A DESCENT INTO THE MAELSTROM by EDGAR ALLAN POE
In Scandinavia, there is a phenomenon known as the Moskstraumen or Moskenstraumen, a system of tidal whirlpools found in the Lofoten archipelago in Nordland county (in Norway) between the Norwegian Sea and the Vestfjorden. This Moskstraumen was the inspiration for Poe’s tale. Poe learnt about the maelstrom from several sources, which included an 1834 story in Fraser’s Magazine titled ‘The Maelstrom: A Fragment’.
‘A Descent into the Maelstrom’ is a classic example of Poe’s incorporation of real-life, non-fiction accounts of phenomena into fiction. The story provides us with something that real life almost certainly never could: what would it be like to be caught up in such a powerful force as the Maelstrom and yet live to tell the tale? Much like people who claim to have had near-death experiences in which they have seen the ‘other side’, the white-haired man experienced, and survived, something that nobody else had.

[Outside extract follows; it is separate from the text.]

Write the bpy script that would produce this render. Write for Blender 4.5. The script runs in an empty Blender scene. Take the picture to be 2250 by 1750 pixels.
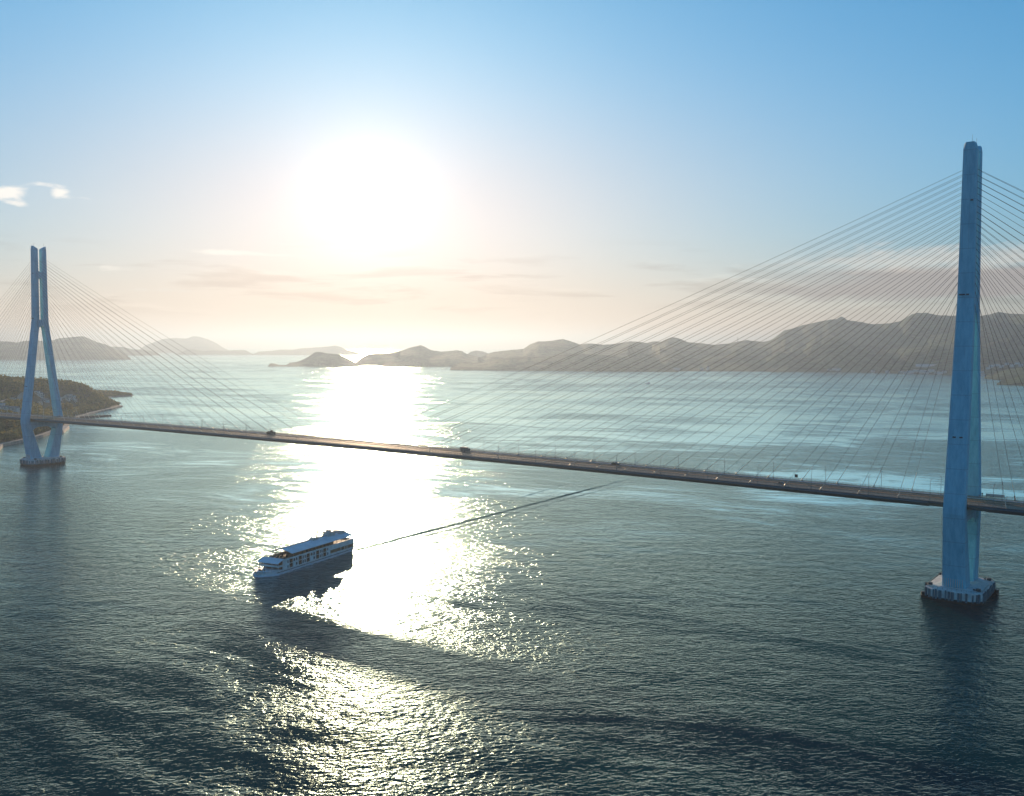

Many of Edgar Allan Poe’s tales focus on protagonists who find themselves in trouble because of their own behaviour: so the murderer in ‘The Tell-Tale Heart’ is driven mad by his own guilt (or, depending on how you read that ambiguous story, by the supernatural beating of his victim’s heart beneath the floorboards), while the cat-killer in ‘The Black Cat’ also brings his subsequent haunting and bad luck upon his own head through his cruelty to his pet.